━━━ INFORMATION SUPPLIED
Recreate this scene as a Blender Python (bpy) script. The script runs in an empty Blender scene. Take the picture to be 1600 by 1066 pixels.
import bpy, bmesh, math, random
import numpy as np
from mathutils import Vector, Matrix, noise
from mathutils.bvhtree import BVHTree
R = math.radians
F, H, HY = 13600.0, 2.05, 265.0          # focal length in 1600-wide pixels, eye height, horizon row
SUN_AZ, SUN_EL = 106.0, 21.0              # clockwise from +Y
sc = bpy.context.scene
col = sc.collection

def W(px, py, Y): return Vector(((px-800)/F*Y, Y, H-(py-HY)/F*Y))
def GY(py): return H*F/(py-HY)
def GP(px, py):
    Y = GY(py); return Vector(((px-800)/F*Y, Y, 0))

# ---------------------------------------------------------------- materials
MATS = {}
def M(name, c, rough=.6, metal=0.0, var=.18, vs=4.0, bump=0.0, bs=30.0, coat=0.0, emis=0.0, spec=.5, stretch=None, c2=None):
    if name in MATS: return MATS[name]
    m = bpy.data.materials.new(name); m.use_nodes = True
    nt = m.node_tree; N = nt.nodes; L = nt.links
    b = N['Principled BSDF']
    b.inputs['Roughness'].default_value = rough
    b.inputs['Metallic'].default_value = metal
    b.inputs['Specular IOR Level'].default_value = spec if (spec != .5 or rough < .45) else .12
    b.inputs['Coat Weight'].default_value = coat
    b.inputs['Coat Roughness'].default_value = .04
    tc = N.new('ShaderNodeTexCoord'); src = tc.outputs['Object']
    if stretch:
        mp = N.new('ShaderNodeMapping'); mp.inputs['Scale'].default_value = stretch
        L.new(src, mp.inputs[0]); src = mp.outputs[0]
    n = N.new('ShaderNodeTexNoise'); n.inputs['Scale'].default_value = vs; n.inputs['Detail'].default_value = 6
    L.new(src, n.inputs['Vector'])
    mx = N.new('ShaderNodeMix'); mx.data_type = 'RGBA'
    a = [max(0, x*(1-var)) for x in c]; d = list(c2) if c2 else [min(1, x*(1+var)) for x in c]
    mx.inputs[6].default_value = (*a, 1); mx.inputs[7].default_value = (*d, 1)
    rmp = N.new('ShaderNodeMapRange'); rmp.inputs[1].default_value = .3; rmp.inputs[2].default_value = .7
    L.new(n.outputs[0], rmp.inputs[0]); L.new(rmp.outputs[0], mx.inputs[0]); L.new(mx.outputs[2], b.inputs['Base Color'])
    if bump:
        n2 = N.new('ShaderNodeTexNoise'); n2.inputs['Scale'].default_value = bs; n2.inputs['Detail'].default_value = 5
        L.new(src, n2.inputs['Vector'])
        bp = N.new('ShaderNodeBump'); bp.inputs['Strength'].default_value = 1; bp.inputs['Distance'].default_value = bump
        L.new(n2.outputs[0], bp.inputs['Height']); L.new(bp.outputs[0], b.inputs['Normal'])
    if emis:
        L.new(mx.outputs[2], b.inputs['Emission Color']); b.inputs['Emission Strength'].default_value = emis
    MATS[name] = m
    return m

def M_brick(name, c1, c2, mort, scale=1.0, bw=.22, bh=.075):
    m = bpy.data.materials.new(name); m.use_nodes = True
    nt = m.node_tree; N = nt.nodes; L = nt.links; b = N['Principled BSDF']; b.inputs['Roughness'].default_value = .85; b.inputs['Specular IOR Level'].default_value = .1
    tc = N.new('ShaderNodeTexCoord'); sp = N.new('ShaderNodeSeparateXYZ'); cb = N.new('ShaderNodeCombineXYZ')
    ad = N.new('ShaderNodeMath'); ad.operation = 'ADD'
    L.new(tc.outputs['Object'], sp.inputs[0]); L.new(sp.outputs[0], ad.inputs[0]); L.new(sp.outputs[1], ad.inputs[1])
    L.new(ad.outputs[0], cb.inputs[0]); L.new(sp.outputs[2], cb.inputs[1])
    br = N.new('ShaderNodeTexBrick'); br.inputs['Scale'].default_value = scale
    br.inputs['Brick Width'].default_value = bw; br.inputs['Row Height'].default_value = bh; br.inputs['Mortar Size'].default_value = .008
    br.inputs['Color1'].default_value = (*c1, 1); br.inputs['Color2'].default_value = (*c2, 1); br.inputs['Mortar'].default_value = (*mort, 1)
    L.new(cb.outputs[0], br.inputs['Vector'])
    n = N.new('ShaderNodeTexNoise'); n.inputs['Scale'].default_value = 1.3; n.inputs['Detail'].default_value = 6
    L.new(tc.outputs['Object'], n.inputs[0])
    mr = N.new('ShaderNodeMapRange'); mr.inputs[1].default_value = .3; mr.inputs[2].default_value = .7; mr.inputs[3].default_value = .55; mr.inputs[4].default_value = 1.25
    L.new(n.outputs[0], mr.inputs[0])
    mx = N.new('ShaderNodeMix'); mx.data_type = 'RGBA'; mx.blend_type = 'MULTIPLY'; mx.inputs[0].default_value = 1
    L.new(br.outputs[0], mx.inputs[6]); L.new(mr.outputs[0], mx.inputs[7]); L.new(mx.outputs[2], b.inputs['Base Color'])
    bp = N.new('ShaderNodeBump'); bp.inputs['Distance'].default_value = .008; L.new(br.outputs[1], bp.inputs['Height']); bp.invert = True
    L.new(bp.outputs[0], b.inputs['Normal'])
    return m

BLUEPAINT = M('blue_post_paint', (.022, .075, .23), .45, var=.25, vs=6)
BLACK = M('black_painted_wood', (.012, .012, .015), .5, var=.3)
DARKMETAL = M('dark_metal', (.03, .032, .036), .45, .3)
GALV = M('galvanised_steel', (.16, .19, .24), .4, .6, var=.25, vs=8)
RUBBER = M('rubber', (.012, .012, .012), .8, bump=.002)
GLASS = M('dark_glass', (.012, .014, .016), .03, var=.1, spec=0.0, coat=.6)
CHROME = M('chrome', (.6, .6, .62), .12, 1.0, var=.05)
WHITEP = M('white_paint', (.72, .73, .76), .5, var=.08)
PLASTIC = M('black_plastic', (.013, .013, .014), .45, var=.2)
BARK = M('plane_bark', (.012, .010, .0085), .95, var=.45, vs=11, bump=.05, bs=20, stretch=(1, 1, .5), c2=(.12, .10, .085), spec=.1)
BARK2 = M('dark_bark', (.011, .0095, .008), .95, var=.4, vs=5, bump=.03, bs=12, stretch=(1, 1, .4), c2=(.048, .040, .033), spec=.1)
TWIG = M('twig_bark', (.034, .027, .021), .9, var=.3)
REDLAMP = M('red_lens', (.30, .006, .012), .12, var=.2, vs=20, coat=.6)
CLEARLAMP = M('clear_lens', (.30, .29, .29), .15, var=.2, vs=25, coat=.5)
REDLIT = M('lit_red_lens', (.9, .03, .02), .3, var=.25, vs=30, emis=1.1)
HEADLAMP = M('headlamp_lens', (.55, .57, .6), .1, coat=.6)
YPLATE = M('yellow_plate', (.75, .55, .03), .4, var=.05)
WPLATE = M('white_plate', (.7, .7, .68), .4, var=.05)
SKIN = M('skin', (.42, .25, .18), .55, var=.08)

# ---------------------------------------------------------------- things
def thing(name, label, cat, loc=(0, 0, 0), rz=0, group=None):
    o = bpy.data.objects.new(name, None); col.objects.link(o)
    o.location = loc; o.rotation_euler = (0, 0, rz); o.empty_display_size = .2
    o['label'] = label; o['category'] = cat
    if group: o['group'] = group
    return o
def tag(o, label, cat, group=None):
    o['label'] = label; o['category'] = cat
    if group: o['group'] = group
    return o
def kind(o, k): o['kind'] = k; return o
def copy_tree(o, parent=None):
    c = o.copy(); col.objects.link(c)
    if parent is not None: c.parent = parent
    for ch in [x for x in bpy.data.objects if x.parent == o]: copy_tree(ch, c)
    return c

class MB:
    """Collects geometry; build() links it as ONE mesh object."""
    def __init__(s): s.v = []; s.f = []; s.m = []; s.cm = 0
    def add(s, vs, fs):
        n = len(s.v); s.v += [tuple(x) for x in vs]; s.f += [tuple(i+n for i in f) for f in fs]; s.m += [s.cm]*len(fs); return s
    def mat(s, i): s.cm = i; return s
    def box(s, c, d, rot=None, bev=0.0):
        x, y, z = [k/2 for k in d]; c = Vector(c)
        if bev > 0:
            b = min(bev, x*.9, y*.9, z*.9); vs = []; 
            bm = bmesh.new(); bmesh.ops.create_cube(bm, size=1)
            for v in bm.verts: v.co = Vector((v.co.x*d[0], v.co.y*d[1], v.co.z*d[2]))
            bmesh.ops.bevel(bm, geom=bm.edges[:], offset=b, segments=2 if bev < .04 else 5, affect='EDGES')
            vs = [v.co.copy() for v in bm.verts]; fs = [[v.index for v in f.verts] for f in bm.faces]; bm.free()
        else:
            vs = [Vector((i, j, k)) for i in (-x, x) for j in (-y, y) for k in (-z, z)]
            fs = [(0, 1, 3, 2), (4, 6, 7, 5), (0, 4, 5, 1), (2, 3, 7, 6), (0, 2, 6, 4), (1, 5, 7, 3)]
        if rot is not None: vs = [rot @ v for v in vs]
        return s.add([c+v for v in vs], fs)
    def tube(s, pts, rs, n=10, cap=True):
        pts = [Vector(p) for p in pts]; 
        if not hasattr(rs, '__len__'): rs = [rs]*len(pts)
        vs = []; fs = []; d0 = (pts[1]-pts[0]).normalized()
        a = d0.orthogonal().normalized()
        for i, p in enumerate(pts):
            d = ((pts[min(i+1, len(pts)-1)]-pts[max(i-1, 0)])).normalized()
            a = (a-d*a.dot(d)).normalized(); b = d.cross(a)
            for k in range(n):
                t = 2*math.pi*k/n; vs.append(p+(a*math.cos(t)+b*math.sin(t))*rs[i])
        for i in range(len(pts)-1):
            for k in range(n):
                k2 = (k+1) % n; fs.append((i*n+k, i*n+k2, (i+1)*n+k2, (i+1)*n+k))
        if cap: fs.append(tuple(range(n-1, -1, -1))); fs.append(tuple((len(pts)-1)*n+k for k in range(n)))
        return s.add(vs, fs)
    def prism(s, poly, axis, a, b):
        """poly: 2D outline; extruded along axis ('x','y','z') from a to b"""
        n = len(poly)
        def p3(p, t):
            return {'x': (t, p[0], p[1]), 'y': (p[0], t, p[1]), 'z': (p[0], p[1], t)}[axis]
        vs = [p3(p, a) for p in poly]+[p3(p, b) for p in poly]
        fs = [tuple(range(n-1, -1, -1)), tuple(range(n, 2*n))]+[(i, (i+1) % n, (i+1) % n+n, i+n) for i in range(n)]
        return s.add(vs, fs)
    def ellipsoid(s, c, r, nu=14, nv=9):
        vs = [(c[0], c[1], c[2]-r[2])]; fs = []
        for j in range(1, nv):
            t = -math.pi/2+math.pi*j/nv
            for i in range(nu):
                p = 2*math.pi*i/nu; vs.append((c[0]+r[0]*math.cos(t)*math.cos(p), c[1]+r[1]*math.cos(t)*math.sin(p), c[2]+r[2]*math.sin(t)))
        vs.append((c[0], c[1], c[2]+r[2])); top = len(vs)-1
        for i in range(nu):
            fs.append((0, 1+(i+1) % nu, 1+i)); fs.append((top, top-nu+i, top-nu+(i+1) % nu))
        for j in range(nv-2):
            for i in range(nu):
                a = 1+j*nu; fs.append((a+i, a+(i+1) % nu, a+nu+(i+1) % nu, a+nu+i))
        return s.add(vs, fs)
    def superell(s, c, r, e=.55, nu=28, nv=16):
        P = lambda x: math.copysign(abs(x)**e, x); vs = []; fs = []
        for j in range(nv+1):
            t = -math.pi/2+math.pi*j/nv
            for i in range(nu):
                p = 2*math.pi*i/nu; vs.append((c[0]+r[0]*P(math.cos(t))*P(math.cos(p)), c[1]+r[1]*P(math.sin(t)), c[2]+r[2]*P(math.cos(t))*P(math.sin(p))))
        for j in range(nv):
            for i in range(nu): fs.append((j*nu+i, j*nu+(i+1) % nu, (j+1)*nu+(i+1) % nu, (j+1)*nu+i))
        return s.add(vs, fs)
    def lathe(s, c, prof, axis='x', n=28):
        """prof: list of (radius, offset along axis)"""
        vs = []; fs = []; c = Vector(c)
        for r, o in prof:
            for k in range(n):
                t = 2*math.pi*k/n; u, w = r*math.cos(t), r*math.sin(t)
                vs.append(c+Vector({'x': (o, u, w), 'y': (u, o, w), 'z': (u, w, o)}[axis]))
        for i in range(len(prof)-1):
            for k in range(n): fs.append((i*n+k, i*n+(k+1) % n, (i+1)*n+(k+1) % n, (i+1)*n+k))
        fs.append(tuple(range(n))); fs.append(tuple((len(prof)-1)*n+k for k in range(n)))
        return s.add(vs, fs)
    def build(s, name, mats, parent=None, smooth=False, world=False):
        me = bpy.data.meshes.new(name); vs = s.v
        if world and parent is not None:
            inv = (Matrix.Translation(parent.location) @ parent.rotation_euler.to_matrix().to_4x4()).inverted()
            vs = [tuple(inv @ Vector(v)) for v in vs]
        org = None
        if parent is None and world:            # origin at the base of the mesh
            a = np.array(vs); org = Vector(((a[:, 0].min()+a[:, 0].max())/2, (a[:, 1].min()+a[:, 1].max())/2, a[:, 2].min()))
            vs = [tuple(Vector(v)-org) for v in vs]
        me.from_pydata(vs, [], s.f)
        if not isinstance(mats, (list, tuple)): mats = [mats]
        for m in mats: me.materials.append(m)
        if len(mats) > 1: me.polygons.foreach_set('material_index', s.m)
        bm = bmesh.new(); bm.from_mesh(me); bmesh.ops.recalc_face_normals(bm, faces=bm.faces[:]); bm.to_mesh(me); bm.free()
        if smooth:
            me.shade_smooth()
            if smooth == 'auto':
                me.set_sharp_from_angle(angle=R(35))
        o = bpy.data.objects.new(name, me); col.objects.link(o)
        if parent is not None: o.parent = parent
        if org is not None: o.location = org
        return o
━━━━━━
INSTRUCTION => Only the lines from the first line of the material above through the line that contains "Y = GY(py);" should be quoted, each one exactly.

SOLUTION TO THIS PROBLEM =>
Recreate this scene as a Blender Python (bpy) script. The script runs in an empty Blender scene. Take the picture to be 1600 by 1066 pixels.
import bpy, bmesh, math, random
import numpy as np
from mathutils import Vector, Matrix, noise
from mathutils.bvhtree import BVHTree
R = math.radians
F, H, HY = 13600.0, 2.05, 265.0          # focal length in 1600-wide pixels, eye height, horizon row
SUN_AZ, SUN_EL = 106.0, 21.0              # clockwise from +Y
sc = bpy.context.scene
col = sc.collection

def W(px, py, Y): return Vector(((px-800)/F*Y, Y, H-(py-HY)/F*Y))
def GY(py): return H*F/(py-HY)
def GP(px, py):
    Y = GY(py); return Vector(((px-800)/F*Y, Y, 0))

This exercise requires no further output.